A estrada que leva a Muçum serpenteia acompanhando o curso do Rio Taquari. Visto de cima, o Taquari parece inofensivo com a superfície plácida brilhando sob o sol de outubro. Mas basta olhar as margens para perceber que as marcas da enchente do começo de setembro ainda estão ali, quase inacreditáveis. O rio arrombou as margens, violentou as árvores, arrastou casas, arrebentou pontes, invadiu prédios, levou móveis e matou pessoas.
Os moradores agora o encaram com medo, outros com raiva. O Taquari não é mais o rio aprazível que muitos escolheram para ser o seu quintal, construindo casas a sua margem em Muçum e Roca Sales, na certeza que estavam seguros.

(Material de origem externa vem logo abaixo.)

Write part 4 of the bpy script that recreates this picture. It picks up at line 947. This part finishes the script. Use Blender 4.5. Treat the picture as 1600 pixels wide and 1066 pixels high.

Um mês depois, a palavra de ordem no Vale do Taquari é "reconstrução". Os moradores acorrem à prefeitura de Muçum em busca de informações, de material de construção, de cópia de documentos ou da simples inscrição no Cadastro Único. Sim, o CadÚnico, destinado à população de baixa renda, virou a tábua de salvação de pessoas antes classificadas como de classe média. Como perderam tudo, agora dependem dos programas sociais do governo.
O próprio prédio da prefeitura é um retrato do que ocorre em boa parte das casas em Muçum. Tinha sido destelhado pela tempestade de granizo em julho. Estava tapado com lona quando desabou o temporal de setembro. Como a chuva alagou o segundo e o terceiro piso, os servidores levaram o que puderam para o primeiro andar. Veio a enchente e levou uma parte dos arquivos. Outra ficou danificada.
Os funcionários precisam identificar o que já estava digitalizado e arquivado na nuvem e o que se perdeu em papel, nos computadores ou nos HDs que se imaginava estivessem seguros. Perto da escada que leva ao terceiro andar é possível ver as caixas danificadas e sentir o forte cheiro de lodo que vem dos papéis apodrecidos.